### The task
Search the listing for "from" and copy every line where it appears.

+ + +

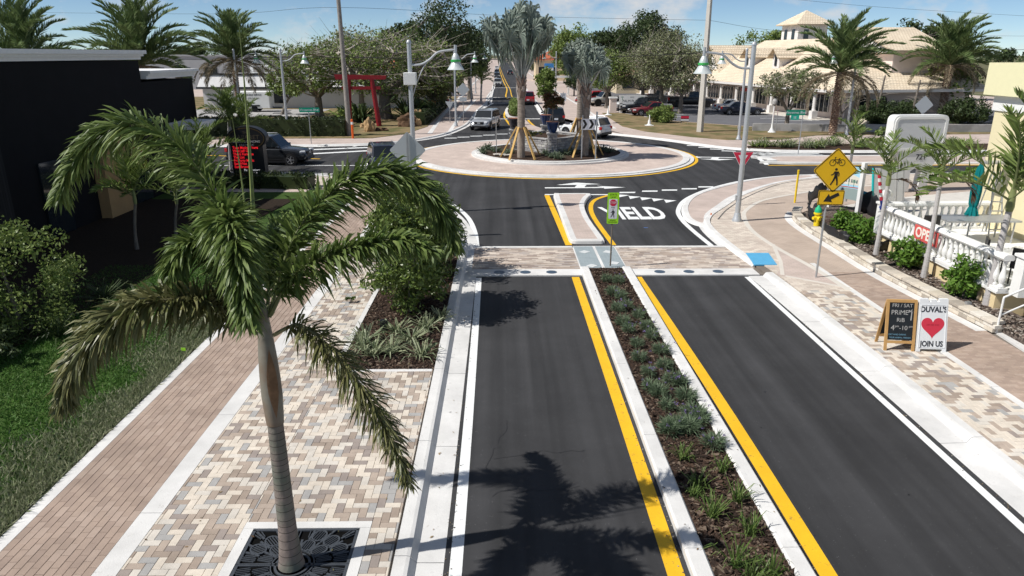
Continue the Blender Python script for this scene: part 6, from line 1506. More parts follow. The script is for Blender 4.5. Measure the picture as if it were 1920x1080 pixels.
tb = thing('patio_table', 'grey patio table under the teal umbrella', 'table', (15.1, 22.2, TZ)); MB().box((0, 0, .72), (2.3, 1.0, .05)).build('tabletop', M_galv, tb)
for x in (-1, 1):
    for y in (-.4, .4): MB().tube([(x, y, 0), (x, y, .7)], .025, 6).build('leg', M_galv, tb)
ld = thing('step_ladder', 'silver step ladder leaning at the yellow wall', 'ladder', (16.0, 22.9, TZ))
for x in (-.22, .22): MB().tube([(x, -.5, 0), (x * .6, 0, 2.1)], .025, 6).build('front_rail', M_galv, ld); MB().tube([(x, .5, 0), (x * .6, 0.06, 2.1)], .02, 6).build('rear_rail', M_galv, ld)
for k in range(6): q = (k + 1) / 7.2; MB().box((0, -.5 + .5 * q, 2.1 * q), (.44 - .18 * q, .08, .025)).build('rung', M_galv, ld)
ph = thing('patio_post', 'thin grey post with flat cap at the corner of the yellow wall', 'post', (16.35, 23.4, TZ)); MB().tube([(0, 0, 0), (0, 0, 2.3)], .03, 8).build('pole', M_galv, ph); MB().box((-.1, 0, 2.33), (1.0, .5, .06)).build('cap', M_galv, ph)
for i, (x, y, lab) in enumerate(((13.3, 21.3, 'dark chair behind the open banner'), (13.4, 18.6, 'dark chair behind the middle of the balustrade'), (13.5, 17.6, 'dark chair behind the largest slender palm'))):
    c = thing('patio_chair', lab, 'chair', (x, y, TZ), i * 1.1); MB().box((0, 0, .45), (.5, .5, .05)).build('seat', M_black, c); MB().box((0, .24, .72), (.5, .05, .5)).build('backrest', M_black, c)
    for sx in (-.22, .22):
        for sy in (-.22, .22): MB().tube([(sx, sy, 0), (sx, sy, .44)], .02, 6).build('leg', M_black, c)
# ------------------------------------------------------------ street lamps
def lamp_proto(label, loc, dirx, h=6.75, arm=1.55, z=.12, cabinet=False, s=1.0):
    """round pole, swan arm and bell head with a green band; arm along +X before turning"""
    t = thing('street_lamp', label, 'street lamp', (loc[0], loc[1], z), dirx)
    b = MB(); b.lathe([(.2, 0), (.2, .05), (.16, .12), (.125, .3), (.11, .34)], 18); b.build('base', M_lamp, t, smooth=True)
    b = MB(); b.tube([(0, 0, .3), (0, 0, h)], [.105 * s, .085 * s], 16); b.lathe([(.1, h), (.1, h + .06), (.06, h + .12), (0, h + .15)], 14); b.build('pole', M_lamp, t, smooth=True)
    za = h - .82
    b = MB(); P = catmull([(.08, 0, za), (.45, 0, za + .02), (.8, 0, za + .2), (1.15, 0, za + .48), (arm + .1, 0, za + .56), (arm + .32, 0, za + .56)], 6); b.tube(P, .045, 8)
    b.lathe([(.06, 0), (.06, .34)], 10, (arm + .3, 0, za + .42)); b.build('arm', M_lamp, t, smooth=True)
    hz = za + .42; hx = arm + .3
    b = MB(); b.lathe([(.07, .02), (.1, -.02), (.15, -.14), (.165, -.22)], 18, (hx, 0, hz)); b.lathe([(.165, -.30), (.18, -.34), (.25, -.46), (.34, -.60), (.36, -.61), (.33, -.60), (.15, -.36)], 20, (hx, 0, hz)); b.build('bell', mat('lamp_bell', (.60, .64, .63), .35, .5, metal=.2), t, smooth=True)
    b = MB(); b.lathe([(.16, -.22), (.20, -.225), (.20, -.30), (.16, -.30)], 20, (hx, 0, hz)); b.build('green_ring', M_green, t)
    if cabinet: MB().box((.02, -.2, h - 1.35), (.5, .34, .48)).build('cabinet', M_whitepaint, t, bevel=.02); MB().tube([(.05, 0, h - 2.1), (.25, 0, h - 1.5), (.55, 0, h - .9), (.75, 0, h - .66)], .025, 6).build('brace', M_lamp, t)
    return t
lp = lamp_proto('tall silver lamp standing on the paved corner before the red yield sign', (9.42, 28.1), PI, 6.7); MB().box((.12, 0, .95), (.05, .1, .2)).build('hand_hole', M_lamp, lp)
lp3 = lamp_proto('silver lamp carrying a white cabinet behind the left pavement palm', (-3.72, 30.2), 0, 6.8, 1.55, .12, True)
L2 = [((-4.35, 68.5), 0, 'silver lamp at the mouth of the far road on its left'), ((-17.6, 60.0), 0, 'silver lamp in front of the long dark hedge'), ((-22.9, 64.5), 0, 'leftmost silver lamp beside the slim date palm'),
      ((18.6, 57.0), PI, 'slim silver lamp behind the strap-leaf bed, its head on the left'), ((28.6, 60.2), PI, 'silver lamp right of the taller date palm'), ((8.35, 70.6), PI, 'silver lamp post beside the white compact car'), ((-4.3, 103), 0, 'far silver lamp beside the planter palm'), ((-4.6, 128), 0, 'second far silver lamp on the left'), ((8.5, 118), PI, 'far silver lamp right of the tallest fan palm')]
pr = None
for (x, y), rz, lab in L2:
    dup(lp, (x, y, .12), rz, lab)
# shadow-only neighbour checks are unnecessary: the left lamp throws its own shadow across the near lane

# ------------------------------------------------------------ poles and wires
def pole(name, label, base, top, r0, r1, m, n=14, z=.0):
    t = thing(name, label, 'utility pole', (base[0], base[1], z)); B = Vector(top) - Vector((base[0], base[1], z)); MB().tube([(0, 0, 0), B * .5, B], [r0, (r0 + r1) / 2, r1], n).build('pole', m, t, smooth=True); return t
q = at(656, 257); qt = deep(631, -40, q.y); up1 = pole('utility_pole', 'grey leaning wooden utility pole beside the red gate', (q.x, q.y), qt, .22, .15, M_woodpole)
q2 = at(1312, 250); qt2 = deep(1334, -40, q2.y); up2 = pole('concrete_pole', 'tall square pale concrete pole right of the oaks', (q2.x, q2.y), qt2, .30, .2, M_concpole, 4)
def wire(name, label, pts, r=.02):
    tag(MB().tube(catmull(pts, 8), r, 5).build(name, mat('wire', (.03, .03, .03), .7)), label, 'cable')
Aq, Bq = deep(640, 107, q.y), deep(1327, 99, q2.y)
wire('power_cable', 'dark sagging cable between the wooden and the concrete pole', [Aq, Aq.lerp(Bq, .5) + Vector((0, 0, -.35)), Bq], .03)
wire('power_cable', 'dark cable from the concrete pole over the tiled roof', [Bq, deep(1430, 103, 75), deep(1600, 101, 82), deep(1960, 92, 95)], .025)
wire('power_cable', 'dark cable from the wooden pole to the left edge', [Aq, deep(500, 108, 68), deep(380, 112, 75), deep(-40, 96, 90)], .022)
wire('power_cable', 'thin high wire crossing the sky left of the tallest palm', [deep(-40, 22, 95), deep(400, 26, 75), deep(636, 14, q.y), deep(960, 30, 75), deep(1328, 38, q2.y)], .012)
wire('power_cable', 'thin high wire crossing the sky on the right', [deep(1328, 38, q2.y), deep(1530, 62, 80), deep(1960, 68, 100)], .012)
wire('power_cable', 'thin topmost wire in the upper right sky', [deep(1400, -10, 70), deep(1660, 14, 80), deep(1960, 32, 90)], .012)

# ------------------------------------------------------------ traffic signs
M_sy = mat('sign_yellow', (.88, .52, .012), .45, .4); M_sg = mat('sign_lime', (.38, .80, .02), .45, .4, emit=0); M_sw = mat('sign_white', (.74, .76, .8), .45, .4); M_sr = mat('sign_red', (.62, .025, .07), .45, .4); M_sgr = mat('street_sign_green', (.0, .26, .16), .45, .4); M_back = mat('sign_back', (.52, .55, .57), .4, .5, metal=.4)
def rrect(w, h, r, n=4):
    return [(sx * (w / 2 - r) + r * math.cos(a), sy * (h / 2 - r) + r * math.sin(a)) for (sx, sy, a0) in ((1, 1, 0), (-1, 1, PI / 2), (-1, -1, PI), (1, -1, 1.5 * PI)) for a in np.linspace(a0, a0 + PI / 2, n)]
def rot2(P, a): return [(x * math.cos(a) - y * math.sin(a), x * math.sin(a) + y * math.cos(a)) for x, y in P]
def flat(name, m, parent, M, polys, z0, z1):
    b = MB(); b.T = M
    for p_ in polys: b.prism(p_, z0, z1)
    return b.build(name, m, parent)
def walker(s, flip=1):
    """pedestrian symbol as simple limbs"""
    def limb(a, b, w0, w1):
        d = Vector((b[0] - a[0], b[1] - a[1])); n = Vector((-d.y, d.x)).normalized(); return [(a[0] + n.x * w0, a[1] + n.y * w0), (a[0] - n.x * w0, a[1] - n.y * w0), (b[0] - n.x * w1, b[1] - n.y * w1), (b[0] + n.x * w1, b[1] + n.y * w1)]
    H = [(.0 + .075 * math.cos(a), .42 + .075 * math.sin(a)) for a in np.linspace(0, 2 * PI, 13)[:-1]]
    P = [H, [(-.08, .31), (.13, .29), (.11, -.02), (-.06, -.02)], limb((-.05, .29), (-.16, .12), .035, .03), limb((-.16, .125), (-.27, .09), .03, .025), limb((.11, .29), (.19, .17), .035, .03), limb((.19, .18), (.18, .02), .03, .025),
         limb((-.01, 0), (-.10, -.24), .06, .045), limb((-.10, -.23), (-.24, -.48), .045, .035), limb((.06, 0), (.12, -.24), .06, .045), limb((.12, -.22), (.15, -.5), .045, .035)]
    return [[(x * s * flip, y * s) for x, y in p_] for p_ in P]
def post(parent, h, r=.03, m=None): MB().tube([(0, 0, 0), (0, 0, h)], r, 8).build('post', m or M_galv, parent)
# yellow crossing sign
ps = thing('crossing_sign', 'yellow diamond sign with bicycle and pedestrian over an arrow plate', 'road sign', (9.42, 20.45, ZP)); post(ps, 3.6, .032)
D = frame(.12, -.045, 3.22); S = .56
flat('diamond_plate', M_sy, ps, D, [rot2(rrect(.92, .92, .07), PI / 4)], -.004, .0)
b = MB(); b.T = D; O = rot2(rrect(.87, .87, .055), PI / 4); b.sweep(O, [(.009, .0), (.009, .004), (-.009, .004), (-.009, 0)], closed=True); b.build('border', M_ink, ps)
flat('pedestrian_symbol', M_ink, ps, D @ Matrix.Translation((.02, -.18, 0)), walker(.50), 0, .004)
b = MB(); b.T = D @ Matrix.Translation((.02, .22, 0)) @ Matrix.Scale(.92, 4)
for x in (-.145, .145): b.ring(.085, .102, 0, .004, 20, (x, 0))
def bar(b, a, c, w, z=.004): d = Vector((c[0] - a[0], c[1] - a[1])); b.box(((a[0] + c[0]) / 2, (a[1] + c[1]) / 2, z / 2), (d.length, w, z), math.atan2(d.y, d.x))
for a, c in (((-.145, 0), (-.08, .12)), ((-.1, .09), (.06, .1)), ((-.1, .09), (0, -.01)), ((0, -.01), (.06, .12)), ((.06, .1), (.145, 0)), ((0, -.01), (.145, 0)), ((.03, .125), (.09, .125)), ((-.08, .12), (-.09, .16)), ((-.09, .16), (-.05, .17)), ((0, -.04), (0, .0))): bar(b, a, c, .017)
b.build('bicycle_symbol', M_ink, ps)
Pl = frame(.1, -.045, 2.43); flat('arrow_plate', M_sy, ps, Pl, [rrect(.76, .44, .05)], -.004, 0); b = MB(); b.T = Pl; b.sweep(rrect(.72, .40, .035), [(.008, 0), (.008, .004), (-.008, .004), (-.008, 0)], closed=True); b.build('border', M_ink, ps)
flat('arrow_symbol', M_ink, ps, Pl @ Matrix.Rotation(R(207), 4, 'Z'), [[(-.24, -.05), (.02, -.05), (.02, .05), (-.24, .05)], [(.02, -.135), (.24, 0), (.02, .135)]], 0, .004)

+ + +

### Complete output
Continue the Blender Python script for this scene: part 6, from line 1506. More parts follow. The script is for Blender 4.5. Measure the picture as if it were 1920x1080 pixels.
wire('power_cable', 'dark cable from the concrete pole over the tiled roof', [Bq, deep(1430, 103, 75), deep(1600, 101, 82), deep(1960, 92, 95)], .025)
wire('power_cable', 'dark cable from the wooden pole to the left edge', [Aq, deep(500, 108, 68), deep(380, 112, 75), deep(-40, 96, 90)], .022)